The “syntax error at … line …, near ‘…’” error in Perl means the compiler encountered a construct it could not parse — Perl stopped before executing anything.

What It Means

Perl compiles your script before running it. During compilation, the parser breaks your code into tokens and checks them against Perl’s grammar. When it finds a sequence of tokens it cannot make sense of, it reports a syntax error with the line number and the offending tokens. Because Perl parses from top to bottom, the line number points to where the parser got confused, but the actual mistake may be earlier in the file.

Why It Happens

  • A missing semicolon at the end of a statement.
  • An unmatched opening or closing brace, parenthesis, or bracket.
  • An unterminated string literal (missing closing quote).
  • A missing comma in a list: my @items = ("one" "two").
  • Incorrect block structure — if without a condition, else without preceding if.
  • A qw() list with an extra delimiter or unbalanced parentheses.
  • A heredoc with the wrong terminator.

How to Fix It

1. Check for missing semicolons

use strict;
use warnings;

# Bad — missing semicolon
my $name = "Alice"
print $name;

# Good
my $name = "Alice";
print $name;

2. Match all braces, parentheses, and brackets

# Bad — missing closing brace
if ($x > 0) {
    print "Positive";

# Good
if ($x > 0) {
    print "Positive";
}

3. Look for unterminated strings

# Bad — missing closing quote
my $text = "Hello, world;
print $text;

# Good
my $text = "Hello, world";
print $text;

4. Add commas in list literals

# Bad — missing comma
my @colors = ("red" "green" "blue");

# Good
my @colors = ("red", "green", "blue");

# qw() does not use commas — it splits on whitespace
my @colors = qw(red green blue);

5. Check your block structure

# Bad — no condition after if
if {
    print "always";
}

# Good
my $flag = 1;
if ($flag) {
    print "true";
}

6. Use Perl syntax checking without running

perl -c script.pl

# This compiles the script without executing it
# Output: script.pl syntax OK

7. Enable warnings and strict to surface issues early

use strict;
use warnings;

# These pragmas turn many subtle issues into clear errors
Does the line number in the error always point to the real problem?
Not always — Perl reports where the parser got confused, which can be after the actual mistake.

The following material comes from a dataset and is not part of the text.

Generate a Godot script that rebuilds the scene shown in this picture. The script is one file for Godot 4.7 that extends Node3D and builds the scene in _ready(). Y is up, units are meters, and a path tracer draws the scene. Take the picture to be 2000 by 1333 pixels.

For example, a missing semicolon on line 10 may cause a syntax error on line 12. Always check a few lines above the reported line number when the indicated line looks correct.
How do I debug syntax errors in large scripts?
Run perl -c script.pl first to check syntax without running the script. For larger issues, comment out sections with =pod / =cut POD directives to isolate the problem. Use a code editor with Perl syntax highlighting — most mismatched brackets become immediately visible.
Can syntax errors be caused by missing modules?
Sometimes. If a module uses use constant or imports subroutines that alter Perl’s parsing (like use Try::Tiny), and the module fails to load, the subsequent code may trigger syntax errors because expected functions are missing. Always check for module loading errors above the syntax error line.